Revisiting 2-3 Red-Black Trees with a Pedagogically Sound yet Efficient Deletion Algorithm: The Parity-Seeking Delete Algorithm

Red-black (RB) trees are one of the most efficient variants of balanced binary search trees. However, they have always been blamed for being too complicated, hard to explain, and not suitable for pedagogical purposes. In the pioneering work of Guibas & Sedgewick (1978), both 2-3 and 2-3-4 variants of RB trees had been considered, but further study of the former had been abandoned due to the higher number of rotations in the insert algorithm. Sedgewick (2008) proposed a variant of 2-3 RB trees, viz. left-leaning red-black (LLRB) trees, in which red links are restricted to left children. He proposed recursive concise insert and delete algorithms.

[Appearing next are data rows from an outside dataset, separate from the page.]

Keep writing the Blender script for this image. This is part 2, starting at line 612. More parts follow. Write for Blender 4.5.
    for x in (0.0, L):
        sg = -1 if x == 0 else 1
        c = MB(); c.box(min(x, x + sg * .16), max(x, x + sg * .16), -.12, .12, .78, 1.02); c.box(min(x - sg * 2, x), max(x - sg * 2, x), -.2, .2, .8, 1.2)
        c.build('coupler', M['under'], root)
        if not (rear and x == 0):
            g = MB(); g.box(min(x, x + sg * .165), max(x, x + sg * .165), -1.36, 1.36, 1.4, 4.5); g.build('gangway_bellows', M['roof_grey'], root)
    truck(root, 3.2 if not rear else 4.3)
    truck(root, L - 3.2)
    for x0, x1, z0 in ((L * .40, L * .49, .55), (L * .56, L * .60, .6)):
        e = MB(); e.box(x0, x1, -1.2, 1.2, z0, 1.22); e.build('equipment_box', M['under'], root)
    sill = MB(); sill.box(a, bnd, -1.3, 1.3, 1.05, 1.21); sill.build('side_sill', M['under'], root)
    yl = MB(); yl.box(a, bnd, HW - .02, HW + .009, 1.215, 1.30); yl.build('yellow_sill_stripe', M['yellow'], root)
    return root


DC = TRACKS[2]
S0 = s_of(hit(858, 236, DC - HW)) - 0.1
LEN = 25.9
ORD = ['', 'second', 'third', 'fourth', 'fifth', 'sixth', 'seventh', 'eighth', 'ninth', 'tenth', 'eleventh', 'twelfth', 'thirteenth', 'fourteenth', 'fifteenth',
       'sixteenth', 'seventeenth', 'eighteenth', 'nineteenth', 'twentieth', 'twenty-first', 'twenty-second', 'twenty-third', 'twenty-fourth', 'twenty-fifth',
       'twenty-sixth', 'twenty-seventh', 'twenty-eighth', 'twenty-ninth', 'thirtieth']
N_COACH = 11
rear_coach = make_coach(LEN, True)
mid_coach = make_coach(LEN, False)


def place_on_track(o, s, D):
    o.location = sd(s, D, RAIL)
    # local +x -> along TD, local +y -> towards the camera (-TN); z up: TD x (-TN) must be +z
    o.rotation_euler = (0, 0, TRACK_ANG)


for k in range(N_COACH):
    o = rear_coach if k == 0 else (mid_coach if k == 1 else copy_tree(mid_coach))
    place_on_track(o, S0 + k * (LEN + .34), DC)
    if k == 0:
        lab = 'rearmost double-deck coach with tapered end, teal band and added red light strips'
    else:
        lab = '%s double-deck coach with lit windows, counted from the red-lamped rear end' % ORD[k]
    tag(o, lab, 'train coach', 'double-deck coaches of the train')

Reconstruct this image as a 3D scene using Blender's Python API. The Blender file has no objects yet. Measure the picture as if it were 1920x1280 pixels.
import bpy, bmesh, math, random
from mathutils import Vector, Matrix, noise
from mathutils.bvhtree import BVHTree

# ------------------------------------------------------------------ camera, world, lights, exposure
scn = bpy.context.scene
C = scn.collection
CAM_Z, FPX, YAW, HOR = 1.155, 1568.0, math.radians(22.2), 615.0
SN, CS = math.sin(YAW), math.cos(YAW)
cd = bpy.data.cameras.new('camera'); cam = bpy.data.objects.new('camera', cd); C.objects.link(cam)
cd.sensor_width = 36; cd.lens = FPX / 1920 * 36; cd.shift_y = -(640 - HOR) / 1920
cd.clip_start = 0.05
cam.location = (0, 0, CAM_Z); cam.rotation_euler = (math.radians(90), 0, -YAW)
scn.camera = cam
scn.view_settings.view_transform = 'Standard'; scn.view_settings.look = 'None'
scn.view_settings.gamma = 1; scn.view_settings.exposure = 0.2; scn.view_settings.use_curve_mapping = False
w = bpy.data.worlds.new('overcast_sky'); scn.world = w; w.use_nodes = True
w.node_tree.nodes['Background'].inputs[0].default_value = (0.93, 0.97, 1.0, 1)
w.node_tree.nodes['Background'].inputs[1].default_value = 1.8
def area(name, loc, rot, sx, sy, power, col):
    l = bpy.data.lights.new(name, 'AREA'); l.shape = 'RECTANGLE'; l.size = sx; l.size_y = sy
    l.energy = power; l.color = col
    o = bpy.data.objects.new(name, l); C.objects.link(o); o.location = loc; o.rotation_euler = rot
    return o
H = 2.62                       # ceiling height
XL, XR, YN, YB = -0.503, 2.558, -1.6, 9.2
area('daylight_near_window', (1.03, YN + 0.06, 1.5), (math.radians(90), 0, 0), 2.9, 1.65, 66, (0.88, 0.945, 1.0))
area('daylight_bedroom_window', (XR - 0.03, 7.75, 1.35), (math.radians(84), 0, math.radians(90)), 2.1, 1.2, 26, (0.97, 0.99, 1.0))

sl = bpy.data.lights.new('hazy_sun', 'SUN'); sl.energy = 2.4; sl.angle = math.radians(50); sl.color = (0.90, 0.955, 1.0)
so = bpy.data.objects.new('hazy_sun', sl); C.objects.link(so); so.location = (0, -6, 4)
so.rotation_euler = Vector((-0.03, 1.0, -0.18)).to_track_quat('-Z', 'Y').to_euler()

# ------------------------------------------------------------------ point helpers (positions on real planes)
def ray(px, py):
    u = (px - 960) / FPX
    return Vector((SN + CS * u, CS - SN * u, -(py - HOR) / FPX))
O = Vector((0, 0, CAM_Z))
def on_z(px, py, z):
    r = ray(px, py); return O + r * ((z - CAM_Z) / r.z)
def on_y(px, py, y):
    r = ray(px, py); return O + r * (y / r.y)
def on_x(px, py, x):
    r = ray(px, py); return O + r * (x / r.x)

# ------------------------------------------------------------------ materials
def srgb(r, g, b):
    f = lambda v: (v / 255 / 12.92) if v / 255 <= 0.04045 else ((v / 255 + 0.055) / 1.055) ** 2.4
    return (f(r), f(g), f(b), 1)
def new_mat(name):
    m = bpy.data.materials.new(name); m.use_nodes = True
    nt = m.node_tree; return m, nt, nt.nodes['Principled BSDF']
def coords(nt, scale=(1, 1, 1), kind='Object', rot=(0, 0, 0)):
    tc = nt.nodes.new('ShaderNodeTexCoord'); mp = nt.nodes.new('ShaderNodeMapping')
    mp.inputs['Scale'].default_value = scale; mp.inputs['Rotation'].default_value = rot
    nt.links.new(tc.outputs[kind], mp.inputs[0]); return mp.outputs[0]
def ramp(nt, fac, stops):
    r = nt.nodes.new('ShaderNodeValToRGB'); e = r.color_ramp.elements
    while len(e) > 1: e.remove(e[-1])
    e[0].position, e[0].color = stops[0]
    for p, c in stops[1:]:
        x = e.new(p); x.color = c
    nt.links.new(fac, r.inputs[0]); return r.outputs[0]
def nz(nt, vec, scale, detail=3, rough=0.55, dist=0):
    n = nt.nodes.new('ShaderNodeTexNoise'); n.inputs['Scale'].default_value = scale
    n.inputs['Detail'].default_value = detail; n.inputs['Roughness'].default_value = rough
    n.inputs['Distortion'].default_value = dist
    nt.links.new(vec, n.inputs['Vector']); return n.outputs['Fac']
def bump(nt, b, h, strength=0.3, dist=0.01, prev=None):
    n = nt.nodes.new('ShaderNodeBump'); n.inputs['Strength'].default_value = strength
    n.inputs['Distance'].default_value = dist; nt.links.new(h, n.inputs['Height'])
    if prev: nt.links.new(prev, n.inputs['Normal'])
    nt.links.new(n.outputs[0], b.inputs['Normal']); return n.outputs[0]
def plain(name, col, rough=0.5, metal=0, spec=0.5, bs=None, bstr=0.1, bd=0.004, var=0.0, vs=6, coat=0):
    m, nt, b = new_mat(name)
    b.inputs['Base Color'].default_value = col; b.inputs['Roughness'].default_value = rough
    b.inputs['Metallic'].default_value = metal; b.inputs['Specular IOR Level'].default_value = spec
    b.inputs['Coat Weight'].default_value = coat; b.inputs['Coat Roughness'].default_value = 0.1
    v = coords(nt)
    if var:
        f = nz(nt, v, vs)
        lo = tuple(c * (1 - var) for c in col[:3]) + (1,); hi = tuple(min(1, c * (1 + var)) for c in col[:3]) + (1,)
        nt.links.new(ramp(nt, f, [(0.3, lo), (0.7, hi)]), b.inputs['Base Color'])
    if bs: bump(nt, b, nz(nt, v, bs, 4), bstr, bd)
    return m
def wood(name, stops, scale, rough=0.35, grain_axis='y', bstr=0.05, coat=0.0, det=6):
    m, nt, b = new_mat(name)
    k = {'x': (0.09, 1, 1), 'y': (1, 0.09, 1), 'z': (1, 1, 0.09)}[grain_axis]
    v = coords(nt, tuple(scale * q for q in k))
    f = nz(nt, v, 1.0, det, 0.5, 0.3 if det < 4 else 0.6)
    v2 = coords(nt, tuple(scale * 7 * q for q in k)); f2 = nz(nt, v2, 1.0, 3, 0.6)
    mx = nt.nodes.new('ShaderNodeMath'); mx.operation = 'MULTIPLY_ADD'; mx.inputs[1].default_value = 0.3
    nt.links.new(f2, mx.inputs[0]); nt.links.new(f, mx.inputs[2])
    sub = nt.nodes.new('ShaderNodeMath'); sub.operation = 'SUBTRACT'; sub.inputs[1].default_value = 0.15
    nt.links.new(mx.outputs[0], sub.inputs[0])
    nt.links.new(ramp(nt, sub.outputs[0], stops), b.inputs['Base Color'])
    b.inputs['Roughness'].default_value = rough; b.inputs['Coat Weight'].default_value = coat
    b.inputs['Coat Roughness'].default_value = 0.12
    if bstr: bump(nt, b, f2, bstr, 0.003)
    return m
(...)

However, the top-down deletion algorithm of LLRB is still very complicated and highly inefficient. In this paper, we reconsider 2-3 red-black trees in which both children of a node cannot be red. We propose a parity-seeking delete algorithm with the basic idea of making the deficient subtree on a par with its sibling: either by fixing the deficient subtree or by turning the sibling deficient as well, ascending deficiency to the parent node. Interestingly, the proposed parity-seeking delete algorithm works for 2-3-4 RB trees as well. Our experiments show that, despite having more rotations, 2-3 RB trees are almost as efficient as RB trees and twice faster than LLRB trees. Besides, RB trees with the proposed parity-seeking delete algorithm have the same number of rotations and almost identical running time as the classical delete algorithm. While being extremely efficient, the proposed parity-seeking delete algorithm is easily understandable and suitable for pedagogical purposes.